• [SUPPLIED INFORMATION]:
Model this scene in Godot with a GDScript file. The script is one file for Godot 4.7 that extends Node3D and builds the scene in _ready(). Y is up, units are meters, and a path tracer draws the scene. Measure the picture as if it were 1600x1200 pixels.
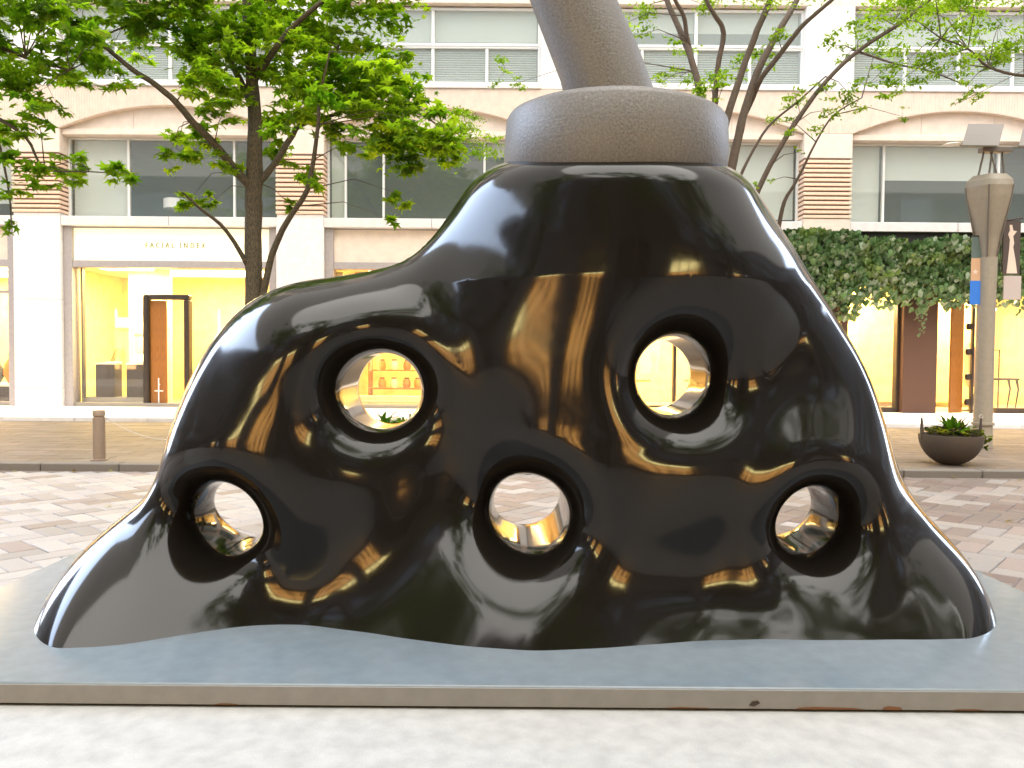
extends Node3D

# ---------------------------------------------------------------- helpers
var rng := RandomNumberGenerator.new()
var M := {}
var tex := {}

class MB:
	var v := PackedVector3Array()
	var n := PackedVector3Array()
	var c := PackedColorArray()
	var idx := PackedInt32Array()
	var col := Color.WHITE
	func vert(p: Vector3, nn: Vector3) -> int:
		v.append(p); n.append(nn); c.append(col)
		return v.size() - 1
	func tri(a: Vector3, b: Vector3, d: Vector3, o: Vector3) -> void:
		var nn := (b - a).cross(d - a)
		if nn.length_squared() < 1e-16:
			return
		if nn.dot(o) < 0.0:
			var t := b
			b = d
			d = t
			nn = -nn
		nn = nn.normalized()
		var i := vert(a, nn)
		vert(b, nn); vert(d, nn)
		idx.append_array(PackedInt32Array([i, i + 2, i + 1]))
	func quad(a: Vector3, b: Vector3, d: Vector3, e: Vector3, o: Vector3) -> void:
		var nn := (b - a).cross(d - a)
		if nn.length_squared() < 1e-16:
			nn = (d - a).cross(e - a)
		if nn.dot(o) < 0.0:
			var t := b
			b = e
			e = t
			nn = -nn
		nn = nn.normalized()
		var i := vert(a, nn)
		vert(b, nn); vert(d, nn); vert(e, nn)
		idx.append_array(PackedInt32Array([i, i + 2, i + 1, i, i + 3, i + 2]))
	# box between two corners, edges chamfered by bev, turned by t
	func box(lo: Vector3, hi: Vector3, bev := 0.0, t := Transform3D.IDENTITY) -> void:
		var ce := (lo + hi) * 0.5
		var h := (hi - lo).abs() * 0.5
		var b := minf(bev, minf(h.x, minf(h.y, h.z)) * 0.49)
		for a in 3:
			var u := (a + 1) % 3
			var w := (a + 2) % 3
			for s in [-1.0, 1.0]:
				var ps := []
				for k in [[-1, -1], [1, -1], [1, 1], [-1, 1]]:
					var p := Vector3.ZERO
					p[a] = s * h[a]; p[u] = k[0] * (h[u] - b); p[w] = k[1] * (h[w] - b)
					ps.append(t * (ce + p))
				var o := Vector3.ZERO
				o[a] = s
				quad(ps[0], ps[1], ps[2], ps[3], t.basis * o)
			if b > 0.0:
				for i in [-1.0, 1.0]:
					for j in [-1.0, 1.0]:
						var q := []
						for k in [[0, -1], [0, 1], [1, 1], [1, -1]]:
							var p := Vector3.ZERO
							p[a] = k[1] * (h[a] - b)
							p[u] = i * (h[u] if k[0] == 0 else h[u] - b)
							p[w] = j * (h[w] - b if k[0] == 0 else h[w])
							q.append(t * (ce + p))
						var o := Vector3.ZERO
						o[u] = i; o[w] = j
						quad(q[0], q[1], q[2], q[3], t.basis * o)
		if b > 0.0:
			for i in [-1.0, 1.0]:
				for j in [-1.0, 1.0]:
					for k in [-1.0, 1.0]:
						var g := Vector3(i, j, k)
						var m := h - Vector3(b, b, b)
						tri(t * (ce + g * Vector3(h.x, m.y, m.z)), t * (ce + g * Vector3(m.x, h.y, m.z)), t * (ce + g * Vector3(m.x, m.y, h.z)), t.basis * g)
	func tube(pts: Array, rad: Array, sides := 8, caps := true, lump := 0.0) -> void:
		var ref := Vector3(0.31, 0.2, 0.93)
		var prev := -1
		var d := Vector3.UP
		for i in pts.size():
			if i == 0: d = (pts[1] - pts[0]).normalized()
			elif i == pts.size() - 1: d = (pts[i] - pts[i - 1]).normalized()
			else: d = (pts[i + 1] - pts[i - 1]).normalized()
			var a := (ref - d * ref.dot(d)).normalized()
			ref = a
			var b := d.cross(a)
			var first := v.size()
			for k in sides + 1:
				var th := TAU * k / sides
				var o := a * cos(th) + b * sin(th)
				var rr: float = rad[i]
				if lump > 0.0:
					rr *= 1.0 + lump * sin(th * 3.0 + i * 1.7) + lump * 0.6 * sin(th * 5.0 - i * 2.3)
				vert(pts[i] + o * rr, o)
			if prev >= 0:
				for k in sides:
					idx.append_array(PackedInt32Array([prev + k, first + k, prev + k + 1, prev + k + 1, first + k, first + k + 1]))
			if caps and (i == 0 or i == pts.size() - 1):
				var nn := -d if i == 0 else d
				var m := vert(pts[i], nn)
				for k in sides:
					var p := vert(v[first + k], nn)
					var q := vert(v[first + k + 1], nn)
					idx.append_array(PackedInt32Array([m, p, q] if i == 0 else [m, q, p]))
			prev = first
	# profile of Vector2(radius, height) turned about the upright axis at ce
	func lathe(ce: Vector3, prof: Array, sides := 24, smooth := true, axis := Basis.IDENTITY) -> void:
		for i in prof.size() - 1:
			var p: Vector2 = prof[i]
			var q: Vector2 = prof[i + 1]
			var nr := Vector2(q.y - p.y, p.x - q.x).normalized()
			var np := nr
			var nq := nr
			if smooth and i > 0:
				var pp: Vector2 = prof[i - 1]
				var m := Vector2(p.y - pp.y, pp.x - p.x).normalized()
				if m.dot(nr) > 0.7: np = (m + nr).normalized()
			if smooth and i < prof.size() - 2:
				var qq: Vector2 = prof[i + 2]
				var m := Vector2(qq.y - q.y, q.x - qq.x).normalized()
				if m.dot(nr) > 0.7: nq = (m + nr).normalized()
			var first := v.size()
			for k in sides + 1:
				var th := TAU * k / sides
				var o := Vector3(cos(th), 0, sin(th))
				vert(ce + axis * (o * p.x + Vector3(0, p.y, 0)), axis * (o * np.x + Vector3(0, np.y, 0)))
				vert(ce + axis * (o * q.x + Vector3(0, q.y, 0)), axis * (o * nq.x + Vector3(0, nq.y, 0)))
			for k in sides:
				var a := first + 2 * k
				idx.append_array(PackedInt32Array([a, a + 2, a + 1, a + 1, a + 2, a + 3]))
	# flat outline (counter-clockwise seen from +z) with thickness from z0 to z1
	func slab(out: PackedVector2Array, z0: float, z1: float, t := Transform3D.IDENTITY) -> void:
		var ids := Geometry2D.triangulate_polygon(out)
		for k in range(0, ids.size(), 3):
			var a := out[ids[k]]; var b := out[ids[k + 1]]; var d := out[ids[k + 2]]
			tri(t * Vector3(a.x, a.y, z1), t * Vector3(b.x, b.y, z1), t * Vector3(d.x, d.y, z1), t.basis.z)
			tri(t * Vector3(a.x, a.y, z0), t * Vector3(b.x, b.y, z0), t * Vector3(d.x, d.y, z0), -t.basis.z)
		for k in out.size():
			var a := out[k]; var b := out[(k + 1) % out.size()]
			var o := Vector3(b.y - a.y, a.x - b.x, 0)
			if Geometry2D.is_polygon_clockwise(out): o = -o
			quad(t * Vector3(a.x, a.y, z0), t * Vector3(b.x, b.y, z0), t * Vector3(b.x, b.y, z1), t * Vector3(a.x, a.y, z1), t.basis * o)
	func mesh(shift := Vector3.ZERO) -> ArrayMesh:
		var vv := v
		if shift != Vector3.ZERO:
			vv = Transform3D(Basis.IDENTITY, shift) * v
		var a := []
		a.resize(Mesh.ARRAY_MAX)
		a[Mesh.ARRAY_VERTEX] = vv; a[Mesh.ARRAY_NORMAL] = n; a[Mesh.ARRAY_COLOR] = c; a[Mesh.ARRAY_INDEX] = idx
		var m := ArrayMesh.new()
		m.add_surface_from_arrays(Mesh.PRIMITIVE_TRIANGLES, a)
		return m
	func foot() -> Vector3:
		var lo := v[0]; var hi := v[0]
		for p in v:
			lo = lo.min(p); hi = hi.max(p)
		return Vector3((lo.x + hi.x) * 0.5, lo.y, (lo.z + hi.z) * 0.5)

func V(x: float, y: float, z: float) -> Vector3: return Vector3(x, y, z)

# one named mesh, its origin at its own foot
func obj(called: String, mb: MB, m: Material, parent: Node3D = self) -> MeshInstance3D:
	var o := MeshInstance3D.new()
	o.name = called
	var f := mb.foot()
	o.mesh = mb.mesh(-f)
	o.material_override = m
	parent.add_child(o, true)
	o.global_position = f
	return o

func inst(called: String, mesh: Mesh, m: Material, at: Transform3D, parent: Node3D = self) -> MeshInstance3D:
	var o := MeshInstance3D.new()
	o.name = called
	o.mesh = mesh
	o.material_override = m
	parent.add_child(o, true)
	o.global_transform = at
	return o

func bx(called: String, lo: Vector3, hi: Vector3, m: Material, parent: Node3D = self, bev := 0.0) -> MeshInstance3D:
	var mb := MB.new()
	mb.box(lo, hi, bev)
	return obj(called, mb, m, parent)

func thing(called: String, label: String, category: String, at: Vector3, group := "") -> Node3D:
	var o := Node3D.new()
	o.name = called
	add_child(o, true)
	o.position = at
	tag(o, label, category, group)
	return o

func tag(o: Node, label: String, category: String, group := "") -> void:
	o.set_meta("label", label); o.set_meta("category", category)
	if group: o.set_meta("group", group)

func structure(o: Node) -> void: o.set_meta("kind", "structure")
func stuff(o: Node) -> void: o.set_meta("kind", "stuff")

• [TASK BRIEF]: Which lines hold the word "with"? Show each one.

• [RESPONSE TO THIS EXERCISE]:
Model this scene in Godot with a GDScript file. The script is one file for Godot 4.7 that extends Node3D and builds the scene in _ready(). Y is up, units are meters, and a path tracer draws the scene. Measure the picture as if it were 1600x1200 pixels.
	# flat outline (counter-clockwise seen from +z) with thickness from z0 to z1